## [Data segment]
──────

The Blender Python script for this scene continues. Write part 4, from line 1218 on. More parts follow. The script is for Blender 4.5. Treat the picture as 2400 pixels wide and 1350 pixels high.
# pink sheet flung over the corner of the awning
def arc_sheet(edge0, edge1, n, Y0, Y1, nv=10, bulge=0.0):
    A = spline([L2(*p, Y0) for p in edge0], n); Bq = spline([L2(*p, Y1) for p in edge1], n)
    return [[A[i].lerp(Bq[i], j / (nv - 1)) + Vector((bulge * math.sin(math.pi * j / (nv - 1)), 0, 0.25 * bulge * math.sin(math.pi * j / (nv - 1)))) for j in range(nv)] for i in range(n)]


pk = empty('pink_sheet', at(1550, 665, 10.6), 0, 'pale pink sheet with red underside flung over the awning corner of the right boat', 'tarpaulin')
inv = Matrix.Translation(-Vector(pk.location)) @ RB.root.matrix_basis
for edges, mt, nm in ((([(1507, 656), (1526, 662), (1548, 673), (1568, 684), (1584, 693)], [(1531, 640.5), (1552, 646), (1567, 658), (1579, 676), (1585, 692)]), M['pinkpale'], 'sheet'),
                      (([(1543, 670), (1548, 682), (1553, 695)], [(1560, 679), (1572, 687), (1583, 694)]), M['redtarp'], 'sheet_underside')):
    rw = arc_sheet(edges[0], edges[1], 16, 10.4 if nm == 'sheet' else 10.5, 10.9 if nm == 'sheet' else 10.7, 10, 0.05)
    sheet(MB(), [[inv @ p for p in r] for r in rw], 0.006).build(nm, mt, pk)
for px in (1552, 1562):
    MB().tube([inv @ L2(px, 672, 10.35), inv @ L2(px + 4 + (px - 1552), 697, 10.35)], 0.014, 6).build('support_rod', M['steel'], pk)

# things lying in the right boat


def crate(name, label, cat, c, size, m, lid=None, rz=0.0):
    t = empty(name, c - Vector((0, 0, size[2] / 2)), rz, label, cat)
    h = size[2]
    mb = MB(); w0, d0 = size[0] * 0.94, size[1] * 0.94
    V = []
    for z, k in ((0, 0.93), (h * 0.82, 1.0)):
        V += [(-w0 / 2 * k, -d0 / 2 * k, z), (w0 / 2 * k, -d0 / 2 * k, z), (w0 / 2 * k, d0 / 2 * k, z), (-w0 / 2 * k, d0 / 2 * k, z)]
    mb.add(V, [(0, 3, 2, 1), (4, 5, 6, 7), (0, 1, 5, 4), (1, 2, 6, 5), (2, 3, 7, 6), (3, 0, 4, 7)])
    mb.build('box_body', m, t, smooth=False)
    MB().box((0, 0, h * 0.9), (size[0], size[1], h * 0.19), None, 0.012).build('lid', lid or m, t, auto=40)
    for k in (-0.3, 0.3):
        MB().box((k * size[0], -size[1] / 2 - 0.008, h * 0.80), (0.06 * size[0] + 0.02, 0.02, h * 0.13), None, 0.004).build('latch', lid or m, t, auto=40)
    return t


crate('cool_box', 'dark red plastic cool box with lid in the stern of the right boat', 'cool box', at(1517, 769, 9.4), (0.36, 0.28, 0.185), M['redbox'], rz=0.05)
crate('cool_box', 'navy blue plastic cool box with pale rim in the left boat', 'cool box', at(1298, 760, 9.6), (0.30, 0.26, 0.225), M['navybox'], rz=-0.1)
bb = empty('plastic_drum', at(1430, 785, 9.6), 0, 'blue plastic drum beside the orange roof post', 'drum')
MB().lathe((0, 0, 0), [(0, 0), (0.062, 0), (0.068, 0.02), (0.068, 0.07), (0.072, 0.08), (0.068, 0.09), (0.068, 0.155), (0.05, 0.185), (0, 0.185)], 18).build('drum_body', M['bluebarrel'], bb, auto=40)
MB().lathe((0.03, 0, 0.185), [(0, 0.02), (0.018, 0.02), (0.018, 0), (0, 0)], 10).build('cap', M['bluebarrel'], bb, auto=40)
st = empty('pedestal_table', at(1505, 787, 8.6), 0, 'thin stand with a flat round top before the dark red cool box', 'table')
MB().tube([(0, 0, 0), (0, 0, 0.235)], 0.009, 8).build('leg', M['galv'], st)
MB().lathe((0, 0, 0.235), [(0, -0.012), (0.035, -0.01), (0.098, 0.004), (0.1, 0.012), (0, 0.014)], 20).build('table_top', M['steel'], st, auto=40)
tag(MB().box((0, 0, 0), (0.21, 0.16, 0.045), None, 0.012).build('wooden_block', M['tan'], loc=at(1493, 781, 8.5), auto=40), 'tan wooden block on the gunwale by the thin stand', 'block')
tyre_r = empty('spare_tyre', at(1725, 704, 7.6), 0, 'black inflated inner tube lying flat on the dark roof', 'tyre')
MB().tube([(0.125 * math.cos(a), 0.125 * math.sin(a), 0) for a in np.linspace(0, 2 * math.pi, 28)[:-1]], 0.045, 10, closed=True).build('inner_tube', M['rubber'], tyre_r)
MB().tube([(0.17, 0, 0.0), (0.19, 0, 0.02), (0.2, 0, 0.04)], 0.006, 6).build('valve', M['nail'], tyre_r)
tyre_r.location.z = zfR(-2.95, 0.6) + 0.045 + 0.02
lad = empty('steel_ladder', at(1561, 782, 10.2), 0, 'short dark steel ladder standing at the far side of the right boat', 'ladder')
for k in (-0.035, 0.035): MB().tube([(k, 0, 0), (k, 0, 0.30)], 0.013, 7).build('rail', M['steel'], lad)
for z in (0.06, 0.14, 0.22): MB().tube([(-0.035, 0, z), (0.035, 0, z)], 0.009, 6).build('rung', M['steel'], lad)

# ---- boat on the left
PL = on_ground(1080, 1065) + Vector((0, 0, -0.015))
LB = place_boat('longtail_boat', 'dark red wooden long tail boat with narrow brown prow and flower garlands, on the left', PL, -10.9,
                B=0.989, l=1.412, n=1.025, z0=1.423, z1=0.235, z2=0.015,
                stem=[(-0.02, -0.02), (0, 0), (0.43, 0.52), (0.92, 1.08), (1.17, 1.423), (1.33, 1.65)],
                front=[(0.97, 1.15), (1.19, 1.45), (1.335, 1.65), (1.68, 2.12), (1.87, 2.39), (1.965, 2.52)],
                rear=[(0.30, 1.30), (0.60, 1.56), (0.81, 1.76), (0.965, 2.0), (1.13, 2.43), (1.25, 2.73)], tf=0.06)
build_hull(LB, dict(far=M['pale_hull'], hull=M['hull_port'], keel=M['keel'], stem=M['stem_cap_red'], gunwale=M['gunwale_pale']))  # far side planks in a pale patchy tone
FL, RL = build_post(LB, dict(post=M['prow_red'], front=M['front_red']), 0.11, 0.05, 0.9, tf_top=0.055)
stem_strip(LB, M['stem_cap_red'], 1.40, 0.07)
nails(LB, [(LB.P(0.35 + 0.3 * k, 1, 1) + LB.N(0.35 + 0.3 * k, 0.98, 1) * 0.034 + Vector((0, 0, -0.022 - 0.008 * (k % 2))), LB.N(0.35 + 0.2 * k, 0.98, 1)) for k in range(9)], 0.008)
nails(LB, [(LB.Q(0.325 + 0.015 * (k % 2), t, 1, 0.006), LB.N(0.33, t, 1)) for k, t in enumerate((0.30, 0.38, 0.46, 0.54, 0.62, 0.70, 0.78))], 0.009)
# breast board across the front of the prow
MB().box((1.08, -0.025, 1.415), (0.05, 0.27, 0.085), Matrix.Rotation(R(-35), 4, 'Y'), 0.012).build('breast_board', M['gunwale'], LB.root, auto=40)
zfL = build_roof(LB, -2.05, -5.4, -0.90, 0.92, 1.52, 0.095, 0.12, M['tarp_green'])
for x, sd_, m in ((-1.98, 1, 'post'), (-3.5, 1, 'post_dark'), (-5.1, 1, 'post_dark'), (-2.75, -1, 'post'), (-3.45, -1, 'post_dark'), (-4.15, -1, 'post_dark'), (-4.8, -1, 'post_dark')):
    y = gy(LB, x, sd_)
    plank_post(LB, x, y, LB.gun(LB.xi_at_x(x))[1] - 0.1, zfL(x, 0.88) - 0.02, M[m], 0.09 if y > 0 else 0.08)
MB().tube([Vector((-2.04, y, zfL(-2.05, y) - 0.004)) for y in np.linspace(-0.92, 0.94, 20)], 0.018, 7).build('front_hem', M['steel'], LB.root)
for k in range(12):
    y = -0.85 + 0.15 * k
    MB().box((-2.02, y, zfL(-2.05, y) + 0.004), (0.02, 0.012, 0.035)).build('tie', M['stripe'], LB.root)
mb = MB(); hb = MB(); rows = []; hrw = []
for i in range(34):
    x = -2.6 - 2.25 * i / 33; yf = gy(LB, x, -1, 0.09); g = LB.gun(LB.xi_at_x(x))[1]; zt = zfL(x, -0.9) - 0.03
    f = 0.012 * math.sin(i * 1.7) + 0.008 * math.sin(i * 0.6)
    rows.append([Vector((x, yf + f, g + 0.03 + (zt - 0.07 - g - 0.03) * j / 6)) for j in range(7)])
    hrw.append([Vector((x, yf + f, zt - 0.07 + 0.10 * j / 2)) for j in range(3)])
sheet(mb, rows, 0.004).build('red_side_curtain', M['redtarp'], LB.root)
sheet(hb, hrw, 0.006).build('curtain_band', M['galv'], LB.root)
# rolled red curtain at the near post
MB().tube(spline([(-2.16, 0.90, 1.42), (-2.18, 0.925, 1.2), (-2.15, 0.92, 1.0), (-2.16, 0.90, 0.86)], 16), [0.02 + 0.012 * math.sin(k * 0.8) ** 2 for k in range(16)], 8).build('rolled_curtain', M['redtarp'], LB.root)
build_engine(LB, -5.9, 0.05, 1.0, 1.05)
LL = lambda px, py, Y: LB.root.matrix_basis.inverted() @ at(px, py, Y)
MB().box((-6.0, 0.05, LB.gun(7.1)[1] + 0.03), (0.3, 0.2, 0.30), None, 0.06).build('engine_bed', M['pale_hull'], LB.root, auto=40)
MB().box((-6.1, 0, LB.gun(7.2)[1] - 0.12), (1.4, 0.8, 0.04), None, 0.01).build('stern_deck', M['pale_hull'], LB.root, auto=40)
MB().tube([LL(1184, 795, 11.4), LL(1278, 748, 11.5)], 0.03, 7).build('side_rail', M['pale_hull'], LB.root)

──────

Quote exactly the lines running from the start of the listing above through the line where "return [[A[i].lerp(Bq[i], j" is found, and output no other lines.

The Blender Python script for this scene continues. Write part 4, from line 1218 on. More parts follow. The script is for Blender 4.5. Treat the picture as 2400 pixels wide and 1350 pixels high.
# pink sheet flung over the corner of the awning
def arc_sheet(edge0, edge1, n, Y0, Y1, nv=10, bulge=0.0):
    A = spline([L2(*p, Y0) for p in edge0], n); Bq = spline([L2(*p, Y1) for p in edge1], n)
    return [[A[i].lerp(Bq[i], j / (nv - 1)) + Vector((bulge * math.sin(math.pi * j / (nv - 1)), 0, 0.25 * bulge * math.sin(math.pi * j / (nv - 1)))) for j in range(nv)] for i in range(n)]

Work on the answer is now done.